→ **AIM**
Scan the data below for the string "scene". Copy every line where it appears.

→ **AVAILABLE DATA**
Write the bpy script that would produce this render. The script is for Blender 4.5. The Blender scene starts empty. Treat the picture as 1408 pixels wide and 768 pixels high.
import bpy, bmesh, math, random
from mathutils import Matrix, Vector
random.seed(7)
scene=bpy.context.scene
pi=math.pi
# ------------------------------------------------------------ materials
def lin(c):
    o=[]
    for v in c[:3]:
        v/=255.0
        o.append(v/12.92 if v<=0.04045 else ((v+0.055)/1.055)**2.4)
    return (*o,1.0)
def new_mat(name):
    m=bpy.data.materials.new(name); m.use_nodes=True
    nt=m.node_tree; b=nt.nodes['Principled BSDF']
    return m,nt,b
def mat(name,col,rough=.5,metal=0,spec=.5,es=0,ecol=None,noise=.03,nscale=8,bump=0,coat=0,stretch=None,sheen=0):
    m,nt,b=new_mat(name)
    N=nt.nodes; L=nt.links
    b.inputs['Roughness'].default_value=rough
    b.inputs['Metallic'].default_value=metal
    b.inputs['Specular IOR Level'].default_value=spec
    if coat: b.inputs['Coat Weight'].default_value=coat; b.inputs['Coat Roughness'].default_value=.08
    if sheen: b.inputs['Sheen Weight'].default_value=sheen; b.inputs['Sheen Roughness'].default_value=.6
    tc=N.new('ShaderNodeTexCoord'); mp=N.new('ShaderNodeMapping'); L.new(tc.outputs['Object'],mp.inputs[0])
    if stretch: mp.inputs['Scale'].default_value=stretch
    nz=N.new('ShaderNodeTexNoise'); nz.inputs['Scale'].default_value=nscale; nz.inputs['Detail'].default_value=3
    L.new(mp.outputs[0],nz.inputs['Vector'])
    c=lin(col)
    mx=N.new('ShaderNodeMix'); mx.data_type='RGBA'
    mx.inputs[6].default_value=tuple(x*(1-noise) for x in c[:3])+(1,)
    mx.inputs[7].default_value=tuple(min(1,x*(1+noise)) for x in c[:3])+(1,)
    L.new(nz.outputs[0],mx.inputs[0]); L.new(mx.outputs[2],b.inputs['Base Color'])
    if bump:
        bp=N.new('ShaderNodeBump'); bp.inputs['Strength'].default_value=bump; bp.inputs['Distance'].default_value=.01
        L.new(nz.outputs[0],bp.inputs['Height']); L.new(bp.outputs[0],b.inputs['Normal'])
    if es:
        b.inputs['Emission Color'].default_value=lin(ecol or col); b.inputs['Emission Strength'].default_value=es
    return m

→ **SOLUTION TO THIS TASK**
Write the bpy script that would produce this render. The script is for Blender 4.5. The Blender scene starts empty. Treat the picture as 1408 pixels wide and 768 pixels high.
scene=bpy.context.scene